Der Sprachdienst 6/2020

Wenn die Gästin der Grünin vom Koryphäer erzählt

Natürlich muss sich ein geschlechtergerechter Sprachgebrauch erst einmal finden – abzulesen an Annalena Baerbocks (gesprochenem) Steuer*innenzahler. Fahrerin, Steuerzahlerin, prima. Doch muss man wirklich Gästin bilden? Gast hat doch kein -er am Ende. Zweifelsohne sind hier ebenso Zweifel berechtigt wie bei Herrin, Menschin, frau (zu man) und einigen mehr. Gästin etwa, so ist mancherorts zu lesen, sei schließlich schon im Grimm’schen Wörterbuch (*1854) aufgeführt – was nicht weiter verwunderlich ist, da die Brüder ehrgeizigst jedes Wort aufzunehmen beabsichtigten, das sie nur irgendwo belegt fanden (s. u.). Ebenso fraglich ist die Bauherrin, da inkonsistent insofern, als das enthaltende Herr eindeutig auf einen Mann referiert. Sinnvoll ist es auch hier, Alternativen zu prüfen; so könnte das im südlichen Sprachraum weit verbreitete Bauherrschaft als Lösung in Betracht gezogen werden. Ob auch Baufrau ein passendes Gegenstück sein könnte, möge man (und eher nicht frau, sondern jede(r)) selbst entscheiden. Tatsächlich ist man von Mann abgeleitet, doch ist die Sprachgeschichte nicht immer eine gute Beraterin, da wir dann auch Menschin bilden müssten und mit »Du bist toll!« eine Ohrfeige ernten würden (ahd. tol ›dumm, töricht‹).

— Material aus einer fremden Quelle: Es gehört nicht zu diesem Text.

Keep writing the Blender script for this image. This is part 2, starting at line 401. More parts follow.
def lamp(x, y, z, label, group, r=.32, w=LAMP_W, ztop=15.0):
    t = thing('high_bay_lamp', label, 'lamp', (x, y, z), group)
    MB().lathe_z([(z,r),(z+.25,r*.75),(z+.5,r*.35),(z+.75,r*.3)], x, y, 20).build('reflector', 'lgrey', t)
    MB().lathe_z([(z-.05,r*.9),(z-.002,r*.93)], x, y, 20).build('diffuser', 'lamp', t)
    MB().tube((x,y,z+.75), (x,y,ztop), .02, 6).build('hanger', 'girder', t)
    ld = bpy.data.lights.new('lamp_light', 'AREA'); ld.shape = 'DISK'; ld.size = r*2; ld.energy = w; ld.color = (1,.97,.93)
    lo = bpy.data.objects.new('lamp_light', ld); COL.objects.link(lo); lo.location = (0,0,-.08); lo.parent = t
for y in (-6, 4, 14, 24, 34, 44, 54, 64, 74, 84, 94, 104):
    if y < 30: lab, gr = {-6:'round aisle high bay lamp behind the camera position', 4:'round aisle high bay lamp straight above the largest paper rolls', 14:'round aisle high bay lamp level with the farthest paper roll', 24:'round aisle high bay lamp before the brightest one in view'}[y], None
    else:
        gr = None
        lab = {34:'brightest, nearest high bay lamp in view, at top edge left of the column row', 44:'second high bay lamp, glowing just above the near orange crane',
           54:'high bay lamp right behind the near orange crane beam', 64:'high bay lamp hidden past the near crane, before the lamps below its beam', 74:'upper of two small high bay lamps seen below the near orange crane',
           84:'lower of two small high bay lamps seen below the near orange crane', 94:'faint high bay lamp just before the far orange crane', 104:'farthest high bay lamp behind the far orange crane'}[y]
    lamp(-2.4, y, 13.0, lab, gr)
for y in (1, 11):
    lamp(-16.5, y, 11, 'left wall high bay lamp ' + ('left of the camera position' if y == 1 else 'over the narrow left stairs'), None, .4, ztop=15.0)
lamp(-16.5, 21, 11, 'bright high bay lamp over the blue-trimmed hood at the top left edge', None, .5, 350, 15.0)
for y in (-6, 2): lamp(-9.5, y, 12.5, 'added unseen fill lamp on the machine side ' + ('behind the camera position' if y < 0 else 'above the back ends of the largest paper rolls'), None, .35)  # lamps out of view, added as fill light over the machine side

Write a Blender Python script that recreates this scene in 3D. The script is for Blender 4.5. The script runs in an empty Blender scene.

Wer Gast und Mensch gendert, müsste eigentlich auch Feminina wie Memme oder Koryphäe gendern (der Memmerich, Koryphäer?; vgl. Hexer). Belegt sind auch Kälbinnnen, Deutschin und Grüninnen (wortschatz.uni-leipzig.de): Das Neutrum von Kalb bedarf keiner weiteren Erläuterung und substantivierte Adjektive müssen natürlich nicht gegendert werden: der/die Grüne, das sind die guten Alternativformen geschlechtergerechten Sprachgebrauchs. Aber die Linke-Ratsfraktion in Flensburg beantragte 2016 sogar die Einführung von Papierkörbinnen und Computerinnen im Rathaus, zog den Antrag aber wieder zurück – das war im wahrsten Sinne Politik.